Related terms and further reading
To build on this topic, the next useful step is usually to understand the mechanics that sit underneath currency pricing. Readers may find these pages helpful:
Natural follow-on guides for this series include what a currency pair is, what moves forex prices, and why spreads and liquidity matter in live trading conditions.
External sources and further reading
Readers who want a deeper view of the foreign exchange market can explore the following institutional references. These sources are useful for understanding market size, structure, exchange-rate mechanics, and the role of monetary policy in currency pricing.
- Bank for International Settlements: Triennial Central Bank Survey of OTC foreign exchange turnover (2025 preliminary results)
- Bank for International Settlements: The foreign exchange market
- Reserve Bank of New Zealand: About monetary policy
- Reserve Bank of New Zealand: The Official Cash Rate
- IMF: Real Exchange Rates, What Money Can Buy
FAQs
Forex trading is the exchange of one currency for another, usually through a currency pair such as EUR/USD or NZD/USD. It reflects how one currency is priced relative to another.
It works through currency pairs. The market price shows how much of the quote currency is needed to buy one unit of the base currency.
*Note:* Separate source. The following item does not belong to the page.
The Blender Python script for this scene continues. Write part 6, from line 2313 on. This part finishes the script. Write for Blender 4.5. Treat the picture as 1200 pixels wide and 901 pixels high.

Prices move as demand, supply, and expectations change.
They move because of interest-rate expectations, inflation, economic data, central bank decisions, geopolitical events, and changes in market sentiment.
A currency pair is the quotation of two currencies together. The first is the base currency and the second is the quote currency.
No. Many pairs involve the US dollar, but forex covers a wide range of currencies and cross-currency relationships.
Liquidity affects how easily trades can be priced and executed. Higher liquidity often supports more stable pricing, while thin liquidity can lead to wider spreads and faster moves.
No. The forex market is large and active, but prices can still move quickly, especially during major data releases or risk events.
The best next topics are currency pairs, what moves forex prices, spreads, liquidity, leverage, and volatility.